The Dismal Science

Go North, Young Grapes

The effect of global warming on the world’s vineyards.

In the 1978 Superman, supervillain Lex Luthor bought up worthless dry land in California’s Central Valley. Then, Lex fired nuclear missiles at both the San Andreas fault and New Jersey to prevent the Man of Steel from saving coastal California and to ensure that the villain’s new property would become West Coast oceanfront. The scheme failed, of course. But the idea—that the value of land migrates in the shadow of disaster—has new relevance in light of global warming. Climate change will create lots of winners and losers. Its relationship with land value is the subject of new economic research on an agricultural prima donna: the vineyard.

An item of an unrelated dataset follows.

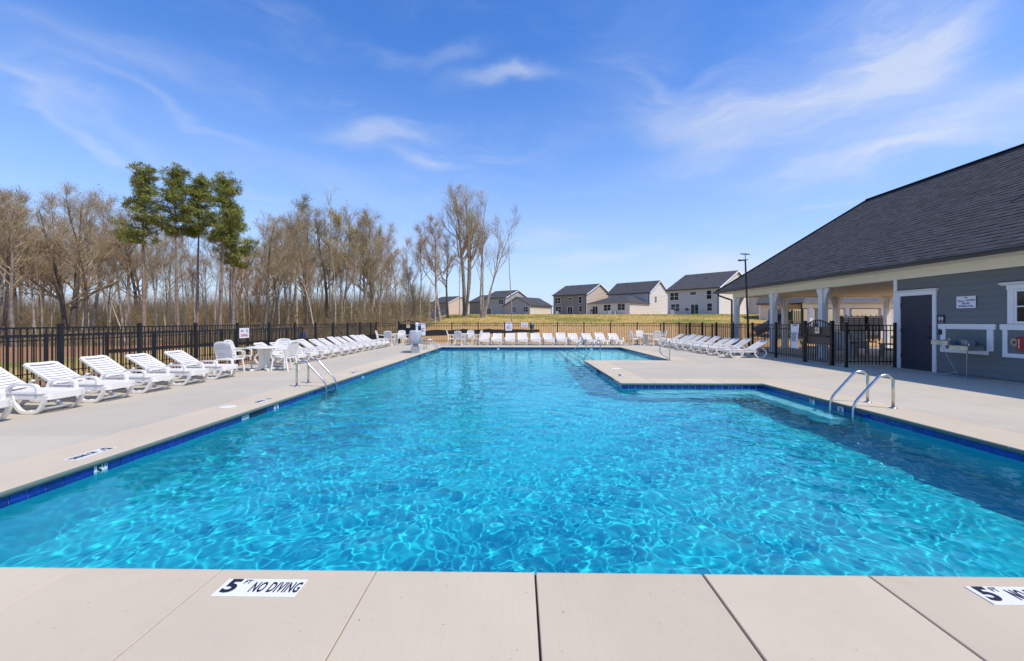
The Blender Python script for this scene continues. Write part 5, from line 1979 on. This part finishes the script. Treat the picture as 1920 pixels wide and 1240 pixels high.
def bare_tree(seed, H=18.0, r0=.2, fork=.35, spread=.5, lim=14, twigs=1500, bud=None, nbud=0, vase=False, bark='bark', twig='twig', lean=0.0, multi=1):
    """returns (trunk mesh, crown mesh)"""
    rng = np.random.default_rng(seed)
    T, C = Limbs(), Limbs()
    tips = []

    def walk(p, d, L, n, up, wob):
        pts = [np.array(p, float)]
        d = np.array(d, float)
        for _ in range(n):
            d = d + rng.normal(0, wob, 3) + np.array([0, 0, up])
            d /= np.linalg.norm(d)
            pts.append(pts[-1] + d * L / n)
        return np.array(pts), d

    def branch(p, d, L, r, lev):
        n = 6 if lev == 1 else (4 if lev == 2 else 3)
        pts, dd = walk(p, d, L, n, .10 if lev < 3 else .05, .13)
        rad = np.linspace(r, r * .35, len(pts))
        if lev == 1:
            C.tube(pts, rad, 4)
        else:
            C.tube(pts, rad, 3)
        if lev < 3:
            k = int((7 if lev == 1 else 5) * (.7 + .6 * rng.random()))
            for _ in range(k):
                t = rng.uniform(.25, 1.0)
                i = min(int(t * n), n - 1)
                q = pts[i] + (pts[i + 1] - pts[i]) * (t * n - i)
                ax = rng.normal(size=3)
                base = pts[i + 1] - pts[i]
                base /= np.linalg.norm(base)
                nd = base + ax / np.linalg.norm(ax) * rng.uniform(.5, 1.0)
                nd[2] += .15
                nd /= np.linalg.norm(nd)
                branch(q, nd, L * rng.uniform(.35, .6), r * (1 - .65 * t) * .6, lev + 1)
        e = pts[-1] - pts[-2]
        e = e / (np.linalg.norm(e) + 1e-9)
        tips.append((pts[-1], e))
        tips.append((pts[-2], e))
        tips.append(((pts[-1] + pts[-2]) / 2, e))
        if lev >= 2:
            tips.append((pts[1], e))

    stems = []
    for s in range(multi):
        ang = rng.uniform(0, 6.28)
        tilt = (lean if multi == 1 else .06 + .12 * s) * (1 if s else .6)
        if multi > 3:
            ang = rng.normal(0, .7) if s else math.pi
            tilt = .10 + .085 * s
        d = np.array([math.cos(ang) * tilt, math.sin(ang) * tilt, 1.0])
        if lean and multi == 1:
            d = np.array([lean, 0, 1.0])
        h = H * (1 if s == 0 else rng.uniform(.75, .97))
        pts, _ = walk((0.12 * s * math.cos(ang), .12 * s * math.sin(ang), -.3), d / np.linalg.norm(d), h, 14, .035, .035)
        rad = r0 * (1 if s == 0 else .75) * np.linspace(1, .08, len(pts)) ** .85
        rad[0] *= 1.35
        T.tube(pts, rad, 7)
        k = int(lim * (1 if s == 0 else .6))
        for j in range(k):
            t = fork + (1 - fork) * (j + rng.random()) / k
            i = min(int(t * 14), 13)
            q = pts[i] + (pts[i + 1] - pts[i]) * (t * 14 - i)
            a = rng.uniform(0, 6.28)
            el = rng.uniform(.35, .95) if not vase else (rng.uniform(.9, 1.6) if vase is True else rng.uniform(.65, 1.5))
            nd = np.array([math.cos(a), math.sin(a), el])
            nd /= np.linalg.norm(nd)
            L = h * spread * (1.08 - t) * rng.uniform(.55, 1.05) + .7
            branch(q, nd, L, max(.012, rad[i] * .55), 1)
        tips.append((pts[-1], np.array([0, 0, 1.0])))
    tdir = np.array([t_[1] for t_ in tips])
    tips = np.array([t_[0] for t_ in tips])
    # fine twigs
    idx = rng.integers(0, len(tips), twigs)
    base = tips[idx] + rng.normal(0, .04, (twigs, 3))
    dirs = tdir[idx] * 1.0 + rng.normal(size=(twigs, 3)) * .42
    dirs[:, 2] += .22
    dirs /= np.linalg.norm(dirs, axis=1)[:, None]
    ln = rng.uniform(.4, 1.35, twigs)[:, None]
    w = rng.uniform(.006, .011, twigs)[:, None]
    side = np.cross(dirs, rng.normal(size=(twigs, 3)))
    side /= np.linalg.norm(side, axis=1)[:, None]
    mid = base + dirs * ln * .55 + rng.normal(0, .05, (twigs, 3))
    end = base + dirs * ln + rng.normal(0, .12, (twigs, 3))
    tv = np.stack([base - side * w, base + side * w, mid + side * w * .8, mid - side * w * .8], 1).reshape(-1, 3)
    tv2 = np.stack([mid - side * w * .8, mid + side * w * .8, end + side * w * .3, end - side * w * .3], 1).reshape(-1, 3)
    tf = np.arange(4 * twigs).reshape(-1, 4)
    V, F = C.arrays()
    Vs, Fs = [V, tv, tv2], [F, tf + len(V), tf + len(V) + len(tv)]
    mi = [np.zeros(len(F) + 2 * twigs)]
    mats = [M[twig]]
    if bud and nbud:
        pick = rng.integers(0, twigs, nbud)
        tt = rng.uniform(.2, 1.05, nbud)[:, None]
        c = base[pick] * (1 - tt) + end[pick] * tt + rng.normal(0, .09, (nbud, 3))
        qv, qf = quads(c, .05, rng, .6)
        o = sum(len(v) for v in Vs)
        Vs.append(qv)
        Fs.append(qf + o)
        mi.append(np.ones(len(qf)))
        mats.append(M[bud])
    cm = np_mesh('crown', np.concatenate(Vs), np.concatenate(Fs), *mats, mi=np.concatenate(mi))
    tvv, tff = T.arrays()
    tm = np_mesh('trunk', tvv, tff, M[bark], smooth=True)
    return tm, cm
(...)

Grapes require very particular conditions to grow well. For the last few hundred years, European vineyards have thrived between latitudes of 35 and 50, or from Sicily to northern Germany, where temperatures have averaged between 50 and 68 degrees Fahrenheit. Since the last century, the average earth temperature has increased 1 degree Fahrenheit, and according to a 2005 study, wine-quality ratings have improved over the last half-century in the regions where temperatures have risen more. The Intergovernmental Panel on Climate Change expects them to increase between 2.2 and 10 degrees more by 2100. So, what does that mean for where the best wine will come from?

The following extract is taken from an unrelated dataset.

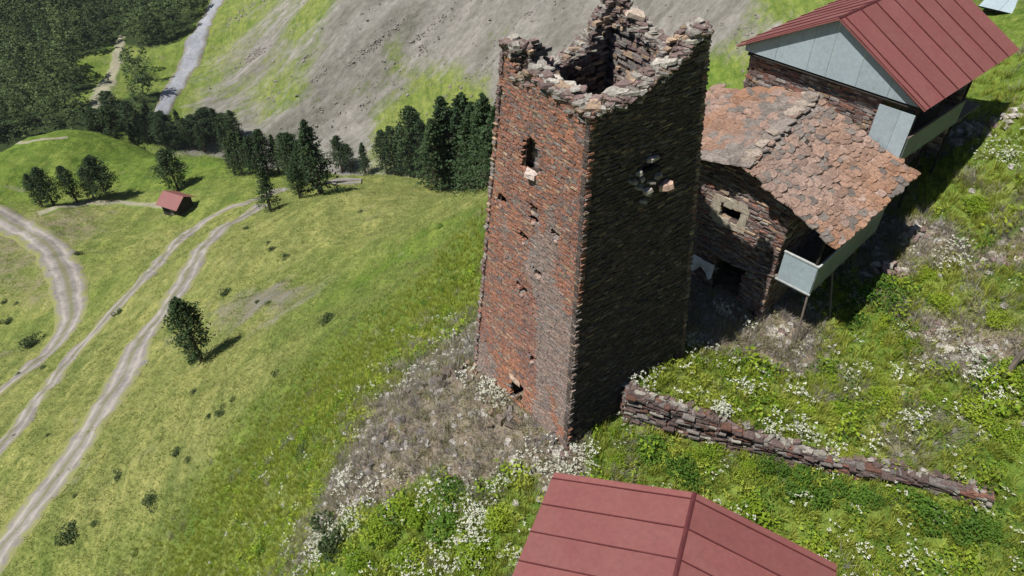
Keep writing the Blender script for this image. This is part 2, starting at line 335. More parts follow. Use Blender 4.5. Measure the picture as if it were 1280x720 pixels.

The new study, by economists Orley Ashenfelter of Princeton University and Karl Storchmann of Whitman College, answers this question by using the present-day relationship between vineyard quality and temperature to make informed estimates about the effects of higher temperature on the value of the world’s vineyards. In particular, Ashenfelter and Storchmann have unusual data on vineyards in Germany’s Mosel Valley. OK, it’s not the Loire Valley or Bordeaux, but it sits at the northern edge of the wine belt, near latitude 50. Prussian tax authorities created a detailed land register in the 19th century, classifying vineyards according to eight quality grades based on the average price of wines they produced. The Prussians were tough graders: Of the 344 vineyards included, only 10 percent made the top three grades.

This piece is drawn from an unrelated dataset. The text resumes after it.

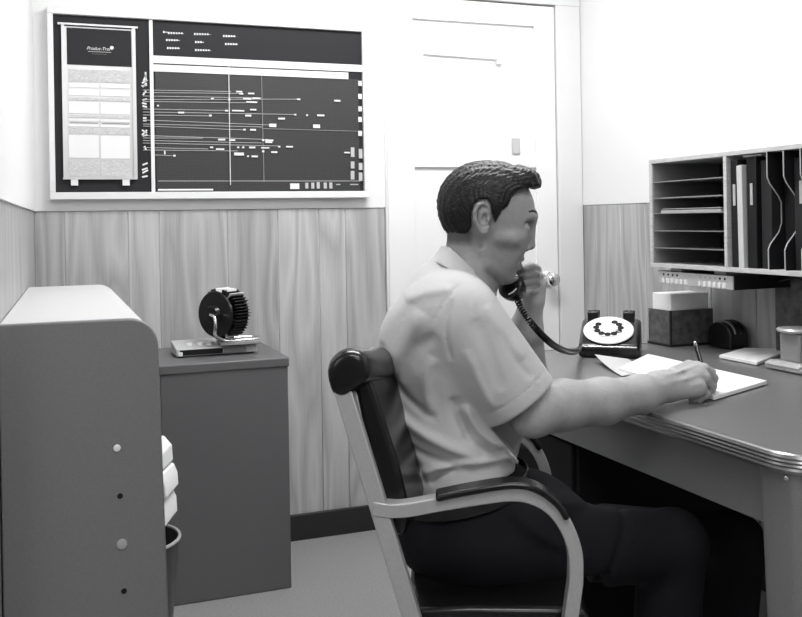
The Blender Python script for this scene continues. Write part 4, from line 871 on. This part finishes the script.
# collar
def strip(top, bot, th, name, m):
    n_ = len(top); t_ = spline([W(*p) for p in top], 6); b_ = spline([W(*p) for p in bot], 6); rows = []
    for a, c in zip(t_, b_):
        cen = W(*UDZ(466, 270, 1.935)); o = ((a+c)/2-cen); o.z = 0; o.normalize(); rows.append([a, c+o*.006, c-o*th, a-o*th])
    return MB().rings(rows).build(name, m, man, smooth=True, angle=60)
tn = [(441.5, 246, 1.935), (449, 248.5, 1.885), (461, 258, 1.868), (475, 271, 1.872), (486, 281, 1.90), (491, 286.5, 1.93)]
bn = [(434, 259, 1.935), (441, 263, 1.868), (456, 273, 1.845), (472, 286, 1.850), (484, 297, 1.882), (489, 296, 1.925)]
strip([u(*p) for p in tn], [u(*p) for p in bn], .007, 'collar', 'shirt')
mir = lambda L__: [u(p[0], p[1], 2*1.935-p[2]) for p in L__]
strip(mir(tn), mir(bn), .003, 'collar', 'shirt')
# trousers, belt, shoes
Tf = Field(axis((-.03, .85, .006)), axis((1.66, 2.30, .006)), axis((.07, .74, .006)))
Tf.ell(u(456, 520, 1.92), (.135, .175, .125), k=.04); Tf.ell(u(452, 482, 1.92), (.128, .160, .06), k=.03)
Tf.ell(u(520, 508, 1.92), (.115, .15, .075), k=.05)
for hip, kn in (((482, 548, 1.82), KN), ((494, 540, 2.03), KF)):
    Tf.cap(u(*hip), u(*kn), .095, .069, k=.03); Tf.cap(u(*kn), G(kn, -.03, .10), .070, .066, k=.02)
    Tf.ell(u(kn[0]+4, kn[1]-6, kn[2]), (.05, .05, .05), k=.03)
fold(Tf, [([(500, 500), (540, 530), (590, 560)], .008, .006), ([(520, 490), (560, 505), (620, 520)], .008, .005), ([(640, 520), (620, 560), (600, 600)], .008, -.006)])
Tf.D = np.maximum(Tf.D, np.where(Tf.ax[0][:, None, None] < .40, .472-Tf.ax[2][None, None, :], -1).astype(np.float32))
trs, _ = Tf.mesh('trousers', 'trouser', parent=man, smooth=1); del Tf
bl = []
for i in range(40):
    a = 2*math.pi*i/40; cc = u(459, 479, 1.92); bl.append(W(cc[0]+.139*math.cos(a), cc[1]+.170*math.sin(a), cc[2]-.012-.0*math.cos(a)-.025*math.cos(a)*-1))
b = MB(); rows = []
for i in range(40):
    p_ = bl[i]; o = (p_-W(*u(459, 479, 1.92))); o.z = 0; o.normalize(); rows.append([p_+Z*.016, p_+o*.003+Z*.014, p_+o*.003-Z*.014, p_-Z*.016])
b.rings(rows, closed=True).build('belt', 'belt', man, smooth=True)
for kn in (KN, KF):
    a = G(kn, -.03, .0); s0 = W(a[0], a[1], 0)
    rows = []
    for t, w_, hh_ in ((-.075, .020, .05), (-.06, .034, .085), (-.01, .040, .095), (.05, .042, .075), (.11, .047, .058), (.16, .046, .046), (.19, .036, .036), (.205, .015, .022)):
        rows.append([s0+R*t+F*(w_*math.cos(q))+Z*(.004+max(0, hh_*(.5+.5*math.sin(q)))) for q in (2*math.pi*i/16 for i in range(16))])
    MB().rings(rows).build('shoe', 'black', man, smooth=True)
# pen
a, c = UDZ(709, 397.5, 2.168), UDZ(694.5, 341, 2.168); a[2] = tz+.0125
pt = W(*a); pe = W(*c); dv_ = (pe-pt).normalized()
pn = thing('pen', pt, 'dark ballpoint pen with a bright cap end, upright in the writing hand', 'pen')
MB().lathe(pt, dv_, [(0, 0), (.0008, .001), (.0042, .014), (.0050, .03), (.0050, (pe-pt).length-.012), (.0036, (pe-pt).length-.011), (0, (pe-pt).length-.011)], 16).build('barrel', 'black', pn, smooth=True)
MB().lathe(pt, dv_, [(0, (pe-pt).length-.012), (.004, (pe-pt).length-.012), (.004, (pe-pt).length-.003), (.002, (pe-pt).length), (0, (pe-pt).length)], 16).build('end_cap', 'chrome', pn, smooth=True)
MB().obox(pt+dv_*((pe-pt).length-.03)-F*.0052, dv_*.018, R*.0012, F*.0006).build('clip', 'chrome', pn)
#P1#

# ================================================================== LIGHT, CAMERA
def fixture(x, y, sx_, sy_, e, label):
    t_ = thing('ceiling_light', (x, y, CEIL-.09), label, 'light')
    MB().box(x-sx_/2, x+sx_/2, y-sy_/2, y+sy_/2, CEIL-.05, CEIL).build('housing', 'white', t_)
    MB().box(x-sx_/2+.02, x+sx_/2-.02, y-sy_/2+.02, y+sy_/2-.02, CEIL-.09, CEIL-.05).build('diffuser', 'lamp', t_)
    l = bpy.data.lights.new('lamp', 'AREA'); l.shape = 'RECTANGLE'; l.size = sx_; l.size_y = sy_; l.energy = e
    o = bpy.data.objects.new('lamp', l); C.objects.link(o); o.parent = t_; o.location = (0, 0, -.01)
fixture(1.10, 2.30, 1.25, .30, 28, 'fluorescent ceiling fixture above the file cabinet and desk, out of the picture')
fixture(.55, .45, 1.25, .30, 12, 'fluorescent ceiling fixture above the desk end, out of the picture')
def area(name, loc, target, sx_, sy_, e):
    l = bpy.data.lights.new(name, 'AREA'); l.shape = 'RECTANGLE'; l.size = sx_; l.size_y = sy_; l.energy = e
    o = bpy.data.objects.new(name, l); C.objects.link(o); o.location = loc; o.rotation_euler = (Vector(target)-Vector(loc)).to_track_quat('-Z', 'Y').to_euler(); return o
area('left_fill', (-1.9, .2, 1.9), (.9, 2.6, 1.0), 1.4, 1.2, 14)  # unseen soft fill added from the left; no window is modelled there
area('camera_fill', (.25, -.55, 2.05), (1.1, 3.0, 1.3), .5, .5, 6)  # unseen fill light added near the camera to lift the front
w = bpy.data.worlds.new('World'); bpy.context.scene.world = w; w.use_nodes = True
w.node_tree.nodes['Background'].inputs[0].default_value = (1, 1, 1.02, 1); w.node_tree.nodes['Background'].inputs[1].default_value = .15
cam = bpy.data.cameras.new('camera'); co = bpy.data.objects.new('camera', cam); C.objects.link(co)
cam.sensor_fit = 'HORIZONTAL'; cam.sensor_width = 36; cam.lens = FOC*36/802
cam.shift_x = 0; cam.shift_y = -(308.5-CY)/802; cam.clip_start = .05
zc = -F; Rm = Matrix((R, Z, zc)).transposed(); Rm = Rm @ Matrix.Rotation(-ROLL, 3, 'Z')
co.matrix_world = Matrix.Translation((0, 0, H)) @ Rm.to_4x4()
sc = bpy.context.scene; sc.camera = co
sc.view_settings.view_transform = 'Standard'; sc.view_settings.look = 'None'; sc.view_settings.gamma = 1; sc.view_settings.use_curve_mapping = False
sc.view_settings.exposure = 0.0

The Mosel Valley is hilly, so the vineyards vary substantially in altitude and latitude as well as slope. And for grapes, slope matters a lot. At the equator, flat land gets the most energy from solar radiation. But at a latitude like that of the Mosel Valley, a southern-oriented hill with a slope of 45 degrees gets 40 percent more solar radiation than a flat piece of land—and just 3 percent less than land at the equator! In the Mosel Valley, vineyards sit on hills that slope in all different directions at different gradients. So, there is large variation in radiation across many otherwise similar vineyards within a small radius. Because of the relationship between solar radiation and earth temperature—more sunshine, more heat, of course—the Mosel Valley is a ready-made experiment for measuring how grape quality will change because of global warming.

When they compared the valley’s vineyards with one another, Ashenfelter and Storchmann found that the vineyards that basked in more sunshine were more likely to produce higher quality wine. Other factors, such as soil quality and altitude, mattered as well. But radiation is extremely important. While only a tenth of Mosel Valley vineyards get a top-three grade, vineyards with 10 percent more solar radiation—based on their slope, orientation, and latitude—have more than double the chance of being rated this high.

Increased solar radiation that raised the average temperature would improve the quality of grapes produced in the Mosel Valley, given its latitude. A planetary increase in temperature of 1 degree Celsius (about 1.8 degrees Fahrenheit) would raise the share of valley vineyards that produce top-three-grade wines (as measured by the Prussian yardstick) from 10 percent to 15 percent. And it would raise the overall value of the region’s vineyards by 20 percent. A 3-degree-Celsius increase (about 5.4 degrees Fahrenheit) would put 28 percent of vineyards in the top-three ranks and double the value of the Mosel vineyards.

The prospect of a warmer planet gives these findings broader application. In Europe, England sits atop the current wine belt, poised along with Germany for expanded viticulture as temperatures rise. In North America, major grape-growing regions extend along the West Coast from Southern California more or less to the Canadian border. So, warmer temperatures will improve the wine offerings of British Columbia. As the temperatures rise, the losers will likely be at the warm end of the viticulture scale—vineyards in Spain, southern France, southern Italy, and the Napa Valley.

For a while, anyway, countries better known for solid automobiles and mounted police may replace countries known for art, romance, and unreliable cars as the world’s premier wine suppliers. A wine renaissance in Germany, England, and Canada could mean that the United States should take action on global warming to uphold the Napa Valley’s honor. Or that Lex Luthor was right, and it’s time to start buying up British Columbia.